Evidentemente, tais erros em matéria grave não empanam o valor de Pascal como físico e sobretudo matemático. Assim como não tiram o valor de algumas belas páginas de apologética cristã, em seus Pensées. Mas isto não está em questão, no problema que ora nos ocupa. O fato é que as Provinciais tiveram entre as suas terríveis conseqüências o descrédito da Companhia de Jesus nos meios intelectuais, entre o clero e a burguesia.

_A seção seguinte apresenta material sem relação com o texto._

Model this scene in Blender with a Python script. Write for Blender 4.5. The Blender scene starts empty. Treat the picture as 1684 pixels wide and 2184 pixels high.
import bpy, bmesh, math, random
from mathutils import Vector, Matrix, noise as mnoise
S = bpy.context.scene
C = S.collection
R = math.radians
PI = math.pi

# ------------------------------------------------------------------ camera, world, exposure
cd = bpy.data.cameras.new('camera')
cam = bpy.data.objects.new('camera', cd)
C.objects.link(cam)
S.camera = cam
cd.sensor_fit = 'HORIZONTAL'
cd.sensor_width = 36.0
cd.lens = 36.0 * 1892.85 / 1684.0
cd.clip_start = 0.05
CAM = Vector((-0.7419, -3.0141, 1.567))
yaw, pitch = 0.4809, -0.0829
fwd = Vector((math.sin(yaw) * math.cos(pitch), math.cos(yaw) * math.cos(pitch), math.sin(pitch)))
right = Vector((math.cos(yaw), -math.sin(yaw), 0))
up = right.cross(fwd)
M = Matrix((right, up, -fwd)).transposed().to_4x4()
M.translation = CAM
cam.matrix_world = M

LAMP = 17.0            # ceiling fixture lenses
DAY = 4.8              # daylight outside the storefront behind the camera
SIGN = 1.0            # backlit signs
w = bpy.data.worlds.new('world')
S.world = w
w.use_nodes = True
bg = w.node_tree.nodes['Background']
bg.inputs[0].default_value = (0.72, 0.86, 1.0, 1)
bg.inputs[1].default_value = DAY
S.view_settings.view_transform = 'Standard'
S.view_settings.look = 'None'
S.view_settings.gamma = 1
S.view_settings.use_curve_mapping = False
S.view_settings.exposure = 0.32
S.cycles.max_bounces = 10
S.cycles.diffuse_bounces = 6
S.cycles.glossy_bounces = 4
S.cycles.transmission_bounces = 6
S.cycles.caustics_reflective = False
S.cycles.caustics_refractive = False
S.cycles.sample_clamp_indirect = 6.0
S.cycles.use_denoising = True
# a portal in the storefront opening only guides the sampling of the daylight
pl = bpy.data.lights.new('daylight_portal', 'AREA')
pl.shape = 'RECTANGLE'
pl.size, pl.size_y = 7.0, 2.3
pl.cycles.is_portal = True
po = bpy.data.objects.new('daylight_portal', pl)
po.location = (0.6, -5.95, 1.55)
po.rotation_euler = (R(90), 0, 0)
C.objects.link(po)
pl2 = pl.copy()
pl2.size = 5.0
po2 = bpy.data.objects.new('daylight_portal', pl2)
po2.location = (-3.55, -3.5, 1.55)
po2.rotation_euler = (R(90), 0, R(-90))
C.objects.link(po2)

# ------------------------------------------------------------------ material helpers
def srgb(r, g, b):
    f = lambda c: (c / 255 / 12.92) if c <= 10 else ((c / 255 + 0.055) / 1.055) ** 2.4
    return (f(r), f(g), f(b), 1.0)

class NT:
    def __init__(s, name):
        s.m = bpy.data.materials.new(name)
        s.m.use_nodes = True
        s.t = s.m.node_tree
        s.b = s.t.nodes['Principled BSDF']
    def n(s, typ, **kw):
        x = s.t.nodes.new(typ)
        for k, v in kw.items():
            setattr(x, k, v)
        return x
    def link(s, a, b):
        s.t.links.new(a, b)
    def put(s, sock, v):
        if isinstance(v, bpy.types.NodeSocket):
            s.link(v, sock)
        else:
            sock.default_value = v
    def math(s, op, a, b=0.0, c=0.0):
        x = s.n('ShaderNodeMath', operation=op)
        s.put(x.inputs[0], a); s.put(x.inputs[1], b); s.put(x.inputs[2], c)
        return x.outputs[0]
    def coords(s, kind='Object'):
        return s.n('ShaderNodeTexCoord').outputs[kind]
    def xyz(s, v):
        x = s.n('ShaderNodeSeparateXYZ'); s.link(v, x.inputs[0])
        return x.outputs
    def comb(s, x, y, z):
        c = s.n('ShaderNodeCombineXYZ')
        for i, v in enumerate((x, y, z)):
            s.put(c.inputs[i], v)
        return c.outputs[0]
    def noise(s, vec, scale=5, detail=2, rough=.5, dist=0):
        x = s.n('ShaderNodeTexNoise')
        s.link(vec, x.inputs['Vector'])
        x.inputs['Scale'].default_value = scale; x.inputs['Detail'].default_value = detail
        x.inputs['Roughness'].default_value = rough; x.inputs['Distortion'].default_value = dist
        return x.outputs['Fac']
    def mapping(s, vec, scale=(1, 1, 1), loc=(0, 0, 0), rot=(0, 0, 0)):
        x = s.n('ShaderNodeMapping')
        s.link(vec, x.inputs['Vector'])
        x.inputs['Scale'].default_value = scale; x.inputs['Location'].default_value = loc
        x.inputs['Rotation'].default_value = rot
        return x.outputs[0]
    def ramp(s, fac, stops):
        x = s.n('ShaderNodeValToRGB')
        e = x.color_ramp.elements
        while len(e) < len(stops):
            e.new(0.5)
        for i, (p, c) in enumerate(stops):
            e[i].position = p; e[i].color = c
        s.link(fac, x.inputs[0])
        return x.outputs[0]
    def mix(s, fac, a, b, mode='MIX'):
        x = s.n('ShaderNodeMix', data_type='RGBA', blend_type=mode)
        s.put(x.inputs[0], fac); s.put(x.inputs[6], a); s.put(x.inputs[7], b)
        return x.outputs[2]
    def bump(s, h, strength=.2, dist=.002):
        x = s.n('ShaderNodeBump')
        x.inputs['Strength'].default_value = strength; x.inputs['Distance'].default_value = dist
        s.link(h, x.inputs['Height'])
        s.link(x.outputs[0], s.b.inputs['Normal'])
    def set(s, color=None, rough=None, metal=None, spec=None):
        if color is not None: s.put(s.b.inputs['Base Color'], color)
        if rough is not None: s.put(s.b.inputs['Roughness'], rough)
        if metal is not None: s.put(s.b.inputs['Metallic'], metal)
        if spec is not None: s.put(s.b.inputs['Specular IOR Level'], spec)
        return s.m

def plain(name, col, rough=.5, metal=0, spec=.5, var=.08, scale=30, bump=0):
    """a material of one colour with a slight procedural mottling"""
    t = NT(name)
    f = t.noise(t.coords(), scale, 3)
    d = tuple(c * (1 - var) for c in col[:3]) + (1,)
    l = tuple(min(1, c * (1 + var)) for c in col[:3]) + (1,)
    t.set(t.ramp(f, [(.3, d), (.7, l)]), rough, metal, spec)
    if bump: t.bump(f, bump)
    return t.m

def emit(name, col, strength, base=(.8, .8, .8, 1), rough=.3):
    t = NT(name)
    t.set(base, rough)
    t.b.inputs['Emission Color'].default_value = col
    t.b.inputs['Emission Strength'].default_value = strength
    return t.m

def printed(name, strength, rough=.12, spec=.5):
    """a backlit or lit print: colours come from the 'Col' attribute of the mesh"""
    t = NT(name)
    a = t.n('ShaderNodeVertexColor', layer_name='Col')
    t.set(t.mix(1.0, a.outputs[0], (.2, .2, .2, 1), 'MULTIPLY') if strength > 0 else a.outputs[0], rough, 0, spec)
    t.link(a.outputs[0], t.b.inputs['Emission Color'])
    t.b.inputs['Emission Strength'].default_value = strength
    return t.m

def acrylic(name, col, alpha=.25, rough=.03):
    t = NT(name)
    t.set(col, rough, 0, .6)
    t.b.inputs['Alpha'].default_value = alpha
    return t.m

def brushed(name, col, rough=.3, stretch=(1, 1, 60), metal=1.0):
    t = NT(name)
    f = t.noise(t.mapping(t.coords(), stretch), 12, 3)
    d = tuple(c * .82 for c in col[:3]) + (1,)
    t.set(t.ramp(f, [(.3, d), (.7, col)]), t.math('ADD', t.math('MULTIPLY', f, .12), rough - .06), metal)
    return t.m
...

Como diz Villoslada, somente depois das Provinciais poderia historicamente suceder a supressão da Companhia de Jesus, em 1773, “sob o aplauso de jansenistas e livre-pensadores unidos no ódio aos mais intrépidos defensores de Roma”.[5]
Levando-se em conta as contingências históricas, Pascal levou muitos católicos seduzidos por sua retórica artística a uma verdadeira encruzilhada: ou seguiam o cristianismo rebelde, orgulhoso e falsificado dos jansenistas, ou iam pelo caminho oposto, da libertinagem e do indiferentismo religioso, que nas palavras de Villoslada tantos malefícios trouxeram para a França e para o Ocidente.[6]
Este é, em resumo, o eterno resultado da ação de homens que criam ou aderem a seitas: a culpável propagação do mal político, moral e também religioso — no melhor dos casos, fazendo das boas intenções uma perfeita máscara do auto-engano.